Real-time web analytics GoSquared reported that Google suffered from an outage which lasted for between one to five minutes causing a 40 percent drop on the global traffic on Friday.
The outage happened between 3:51 and 3:52 p.m PDT wherein almost 70 percent of requests submitted by users encountered errors. Most of the services affected were restored a minute later but the entire system needed four minutes to fully recover.
During the downtime, the Google Apps Board immediately posted a message.
"We're aware of a problem with Gmail affecting a significant subset of users. The affected users are able to access Gmail, but are seeing error messages and/or other unexpected behavior," it said.
Google declined to comment about the outage when the Sky News tried to reach out to them. However, a digital expert gave the news website an estimated loss that the tech giant had to deal with in such a short time-- amounting to $500,000. But for a company earning billions of dollars in a year, such amount may not be a big deal anyway. It is also unlikely that businesses will steer away from Google since such event doesn't happen all the time.
What happened to Google is really new because all of its apps went down as displayed by Google's Apps Status Board itself. There were previous incidents when Gmail and Google Apps went dark but those happened separately.
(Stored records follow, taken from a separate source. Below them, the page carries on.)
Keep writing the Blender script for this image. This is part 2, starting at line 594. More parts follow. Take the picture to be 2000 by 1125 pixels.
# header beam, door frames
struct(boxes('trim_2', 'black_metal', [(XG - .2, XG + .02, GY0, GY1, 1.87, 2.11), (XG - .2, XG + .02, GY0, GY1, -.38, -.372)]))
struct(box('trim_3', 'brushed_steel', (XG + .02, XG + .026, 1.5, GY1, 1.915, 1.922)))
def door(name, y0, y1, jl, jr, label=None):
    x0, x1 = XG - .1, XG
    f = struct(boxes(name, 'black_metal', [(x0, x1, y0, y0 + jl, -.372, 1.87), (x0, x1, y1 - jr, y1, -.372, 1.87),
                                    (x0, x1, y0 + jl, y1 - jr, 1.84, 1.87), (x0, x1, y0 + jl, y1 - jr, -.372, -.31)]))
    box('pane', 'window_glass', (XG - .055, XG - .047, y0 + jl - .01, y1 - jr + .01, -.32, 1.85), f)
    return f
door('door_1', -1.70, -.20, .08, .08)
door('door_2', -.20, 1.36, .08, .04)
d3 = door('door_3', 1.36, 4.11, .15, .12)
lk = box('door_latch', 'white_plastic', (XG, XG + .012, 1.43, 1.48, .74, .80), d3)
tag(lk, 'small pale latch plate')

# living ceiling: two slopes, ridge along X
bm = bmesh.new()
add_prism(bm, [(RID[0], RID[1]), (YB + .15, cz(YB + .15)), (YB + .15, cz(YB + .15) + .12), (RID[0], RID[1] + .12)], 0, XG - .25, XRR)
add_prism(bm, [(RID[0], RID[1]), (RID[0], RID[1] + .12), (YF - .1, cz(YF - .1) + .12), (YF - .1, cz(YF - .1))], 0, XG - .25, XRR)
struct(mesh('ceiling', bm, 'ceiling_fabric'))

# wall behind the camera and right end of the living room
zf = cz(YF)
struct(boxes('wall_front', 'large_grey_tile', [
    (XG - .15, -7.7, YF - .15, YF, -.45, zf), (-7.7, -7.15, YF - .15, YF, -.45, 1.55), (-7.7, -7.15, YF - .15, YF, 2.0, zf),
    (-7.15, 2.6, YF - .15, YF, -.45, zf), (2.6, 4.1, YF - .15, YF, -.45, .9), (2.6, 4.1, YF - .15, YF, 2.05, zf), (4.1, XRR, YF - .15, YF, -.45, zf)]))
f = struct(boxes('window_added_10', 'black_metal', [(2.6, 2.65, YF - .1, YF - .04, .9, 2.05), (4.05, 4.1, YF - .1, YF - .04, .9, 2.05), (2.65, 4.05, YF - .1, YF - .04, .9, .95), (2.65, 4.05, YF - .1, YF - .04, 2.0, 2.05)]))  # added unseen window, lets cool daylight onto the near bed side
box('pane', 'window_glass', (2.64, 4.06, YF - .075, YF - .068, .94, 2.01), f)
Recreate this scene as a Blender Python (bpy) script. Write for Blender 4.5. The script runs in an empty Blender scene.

Most experts where still baffled how the entire system could crash.
Phil Dearson, head of strategy for Tribal Worldwide, told the Sky News that it the outage may be most likely an infrastructure issue and not another hacker attack.
"It's probably a physical infrastructure problem given the size of the outage, but it's hard to know at this stage," he said.
With Google affecting 40 percent of the global traffic, the incident also proves the market share the company has.